━━━ DATA SEGMENT

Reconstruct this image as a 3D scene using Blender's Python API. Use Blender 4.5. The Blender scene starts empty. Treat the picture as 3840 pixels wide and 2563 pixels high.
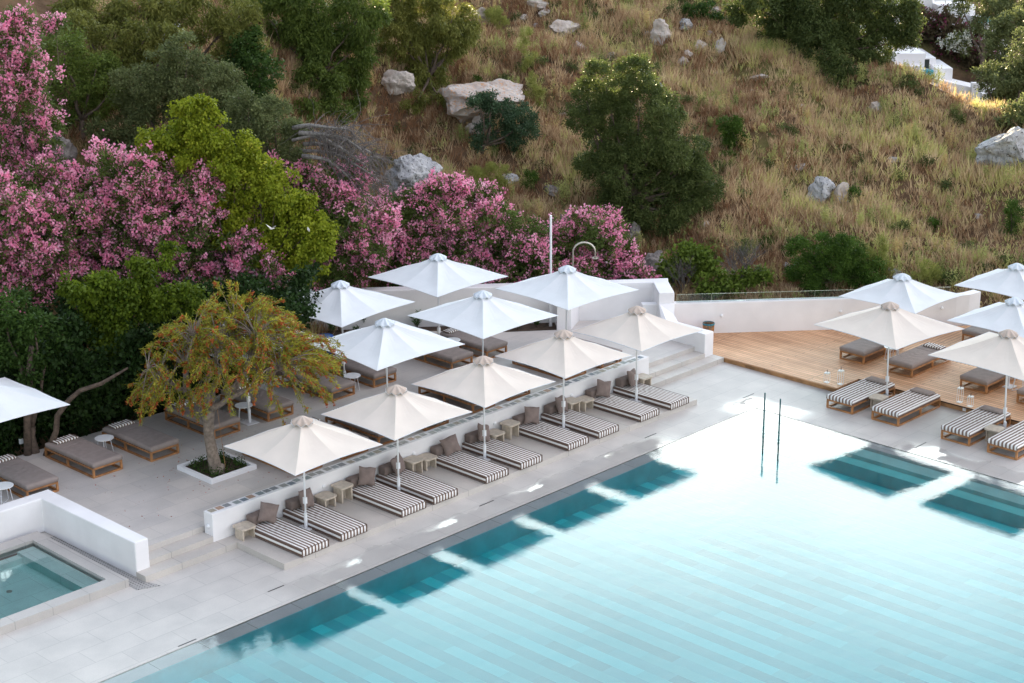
import bpy, bmesh, math, random
import numpy as np
from mathutils import Vector, Matrix, Euler, noise

# ------------------------------------------------------------------ camera, sky, sun, exposure
scene = bpy.context.scene
def basis(yaw, pitch, roll):
    cy, sy = math.cos(yaw), math.sin(yaw)
    f = Vector((cy*math.cos(pitch), sy*math.cos(pitch), -math.sin(pitch)))
    r = Vector((sy, -cy, 0)); u = r.cross(f)
    return r*math.cos(roll)+u*math.sin(roll), -r*math.sin(roll)+u*math.cos(roll), f
R_, U_, F_ = basis(math.radians(44.0954), math.radians(17.9914), math.radians(-0.31134))
CX, CY, CZ = -41.745, -29.975, 18.7
cam = bpy.data.cameras.new("camera"); cam.lens = 36*6545.74/3840; cam.sensor_width = 36
cam.clip_start = .5; cam.clip_end = 3000
camo = bpy.data.objects.new("camera", cam); scene.collection.objects.link(camo)
camo.matrix_world = Matrix(((R_.x, U_.x, -F_.x, CX), (R_.y, U_.y, -F_.y, CY), (R_.z, U_.z, -F_.z, CZ), (0, 0, 0, 1)))
scene.camera = camo

SUN_EL = math.radians(8.3)
VX, VY = 0.71820, 0.69584
sun_dir = Vector((VX+VY*.02, VY-VX*.02, 0)).normalized()*math.cos(SUN_EL)+Vector((0, 0, math.sin(SUN_EL)))
sl = bpy.data.lights.new("sun", 'SUN'); sl.energy = 5.0; sl.angle = math.radians(.6); sl.color = (1, .80, .50)
so = bpy.data.objects.new("sun", sl); scene.collection.objects.link(so)
so.rotation_euler = sun_dir.to_track_quat('Z', 'Y').to_euler(); so.location = (0, 0, 60)

world = bpy.data.worlds.new("World"); scene.world = world; world.use_nodes = True
nt = world.node_tree; N = nt.nodes; Lk = nt.links; N.clear()
def nd(t, **k):
    n = N.new(t)
    for a, b in k.items(): setattr(n, a, b)
    return n
def mth(op, a, b=None, c=None):
    n = nd('ShaderNodeMath', operation=op)
    for i, v in enumerate((a, b, c)):
        if v is None: continue
        if isinstance(v, (int, float)): n.inputs[i].default_value = v
        else: Lk.new(v, n.inputs[i])
    return n.outputs[0]
sky = nd('ShaderNodeTexSky', sky_type='NISHITA', sun_disc=False)
sky.sun_elevation = SUN_EL; sky.sun_rotation = math.atan2(sun_dir.x, sun_dir.y); sky.air_density = 1.0; sky.dust_density = .6
geo = nd('ShaderNodeTexCoord')
sep = nd('ShaderNodeSeparateXYZ'); Lk.new(geo.outputs['Generated'], sep.inputs[0])
# clouds: a high thin layer everywhere, and a bright bank above the hill beside the sun
zc = mth('MAXIMUM', sep.outputs[2], .06)
px = mth('DIVIDE', sep.outputs[0], zc); py = mth('DIVIDE', sep.outputs[1], zc)
cmb = nd('ShaderNodeCombineXYZ'); Lk.new(px, cmb.inputs[0]); Lk.new(py, cmb.inputs[1])
noi = nd('ShaderNodeTexNoise'); noi.inputs['Scale'].default_value = .9; noi.inputs['Detail'].default_value = 6; noi.inputs['Roughness'].default_value = .55
Lk.new(cmb.outputs[0], noi.inputs['Vector'])
cl = nd('ShaderNodeMapRange'); cl.inputs[1].default_value = .42; cl.inputs[2].default_value = .68; Lk.new(noi.outputs[0], cl.inputs[0])
# distance from the bright centre of the bank
bank = Vector((VX+VY*.16, VY-VX*.16, 0)).normalized()*math.cos(math.radians(21))+Vector((0, 0, math.sin(math.radians(21))))
dt = nd('ShaderNodeVectorMath', operation='DOT_PRODUCT'); Lk.new(geo.outputs['Generated'], dt.inputs[0]); dt.inputs[1].default_value = (bank.x, bank.y, 0)
el = mth('ARCSINE', sep.outputs[2])
dev = mth('DIVIDE', mth('SUBTRACT', el, math.radians(21.5)), math.radians(5.0))
bandv = mth('POWER', 2.718, mth('MULTIPLY', mth('MULTIPLY', dev, dev), -1))
az = mth('ARCCOSINE', mth('MINIMUM', mth('DIVIDE', dt.outputs['Value'], mth('MULTIPLY', mth('COSINE', el), math.cos(math.radians(21)))), 1.0))
azd = mth('DIVIDE', az, math.radians(48))
bandh = mth('POWER', 2.718, mth('MULTIPLY', mth('MULTIPLY', azd, azd), -1))
noi2 = nd('ShaderNodeTexNoise'); noi2.inputs['Scale'].default_value = 5; noi2.inputs['Detail'].default_value = 5
Lk.new(geo.outputs['Generated'], noi2.inputs['Vector'])
var = mth('ADD', mth('MULTIPLY', noi2.outputs[0], 1.1), .45)
dev2 = mth('DIVIDE', mth('SUBTRACT', el, math.radians(27)), math.radians(17))
broad = mth('MULTIPLY', mth('POWER', 2.718, mth('MULTIPLY', mth('MULTIPLY', dev2, dev2), -1)), .84)
bright = mth('MULTIPLY', mth('MULTIPLY', bandv, bandh), var)
haze_b = mth('MULTIPLY', mth('MULTIPLY', broad, bandh), var)
glowc = nd('ShaderNodeMixRGB', blend_type='MULTIPLY'); glowc.inputs[0].default_value = 1
comb = nd('ShaderNodeCombineXYZ')
for i in range(3): Lk.new(bright, comb.inputs[i])
Lk.new(comb.outputs[0], glowc.inputs[1]); glowc.inputs[2].default_value = (6.5*1.0, 6.5*.94, 6.5*.80, 1)
skys = nd('ShaderNodeMixRGB', blend_type='MULTIPLY'); skys.inputs[0].default_value = 1
Lk.new(sky.outputs[0], skys.inputs[1]); skys.inputs[2].default_value = (.7, .7, .7, 1)
mixc = nd('ShaderNodeMixRGB'); Lk.new(mth('MULTIPLY', cl.outputs[0], .7), mixc.inputs[0]); Lk.new(skys.outputs[0], mixc.inputs[1]); 
sd = nd('ShaderNodeVectorMath', operation='DOT_PRODUCT'); Lk.new(geo.outputs['Generated'], sd.inputs[0]); sd.inputs[1].default_value = (.55, -.83, 0)
sk = mth('MAXIMUM', mth('ADD', mth('MULTIPLY', sd.outputs['Value'], 1.0), .95), .15); ccl = nd('ShaderNodeCombineXYZ')
for i, k in enumerate((6.9,6.3,6.6)): Lk.new(mth('MULTIPLY', sk, k), ccl.inputs[i])
Lk.new(ccl.outputs[0], mixc.inputs[2])
add = nd('ShaderNodeMixRGB', blend_type='ADD'); add.inputs[0].default_value = 1
Lk.new(mixc.outputs[0], add.inputs[1]); Lk.new(glowc.outputs[0], add.inputs[2])
cb2 = nd('ShaderNodeCombineXYZ')
for i, k in enumerate((4.7, 6.9, 7.4)): Lk.new(mth('MULTIPLY', haze_b, k), cb2.inputs[i])
add2 = nd('ShaderNodeMixRGB', blend_type='ADD'); add2.inputs[0].default_value = 1
Lk.new(add.outputs[0], add2.inputs[1]); Lk.new(cb2.outputs[0], add2.inputs[2]); add = add2
bg = nd('ShaderNodeBackground'); bg.inputs['Strength'].default_value = .1
Lk.new(add.outputs[0], bg.inputs['Color'])
ow = nd('ShaderNodeOutputWorld'); Lk.new(bg.outputs[0], ow.inputs[0])

vs = scene.view_settings
vs.view_transform = 'Standard'; vs.look = 'None'; vs.gamma = 1; vs.exposure = 2.35; vs.use_curve_mapping = False
scene.cycles.transparent_max_bounces = 24; scene.cycles.max_bounces = 8
scene.cycles.sample_clamp_indirect = 12; scene.cycles.sample_clamp_direct = 0
scene.cycles.caustics_reflective = False; scene.cycles.caustics_refractive = False

rng = np.random.default_rng(7); random.seed(7)
col = scene.collection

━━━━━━

Write out nothing but the lines from the start of the data through the line with "so.rotation_euler = sun_dir.to_track_quat('Z', 'Y').to_euler();". Leave out the pictures.

Reconstruct this image as a 3D scene using Blender's Python API. Use Blender 4.5. The Blender scene starts empty. Treat the picture as 3840 pixels wide and 2563 pixels high.
import bpy, bmesh, math, random
import numpy as np
from mathutils import Vector, Matrix, Euler, noise

# ------------------------------------------------------------------ camera, sky, sun, exposure
scene = bpy.context.scene
def basis(yaw, pitch, roll):
    cy, sy = math.cos(yaw), math.sin(yaw)
    f = Vector((cy*math.cos(pitch), sy*math.cos(pitch), -math.sin(pitch)))
    r = Vector((sy, -cy, 0)); u = r.cross(f)
    return r*math.cos(roll)+u*math.sin(roll), -r*math.sin(roll)+u*math.cos(roll), f
R_, U_, F_ = basis(math.radians(44.0954), math.radians(17.9914), math.radians(-0.31134))
CX, CY, CZ = -41.745, -29.975, 18.7
cam = bpy.data.cameras.new("camera"); cam.lens = 36*6545.74/3840; cam.sensor_width = 36
cam.clip_start = .5; cam.clip_end = 3000
camo = bpy.data.objects.new("camera", cam); scene.collection.objects.link(camo)
camo.matrix_world = Matrix(((R_.x, U_.x, -F_.x, CX), (R_.y, U_.y, -F_.y, CY), (R_.z, U_.z, -F_.z, CZ), (0, 0, 0, 1)))
scene.camera = camo

SUN_EL = math.radians(8.3)
VX, VY = 0.71820, 0.69584
sun_dir = Vector((VX+VY*.02, VY-VX*.02, 0)).normalized()*math.cos(SUN_EL)+Vector((0, 0, math.sin(SUN_EL)))
sl = bpy.data.lights.new("sun", 'SUN'); sl.energy = 5.0; sl.angle = math.radians(.6); sl.color = (1, .80, .50)
so = bpy.data.objects.new("sun", sl); scene.collection.objects.link(so)
so.rotation_euler = sun_dir.to_track_quat('Z', 'Y').to_euler(); so.location = (0, 0, 60)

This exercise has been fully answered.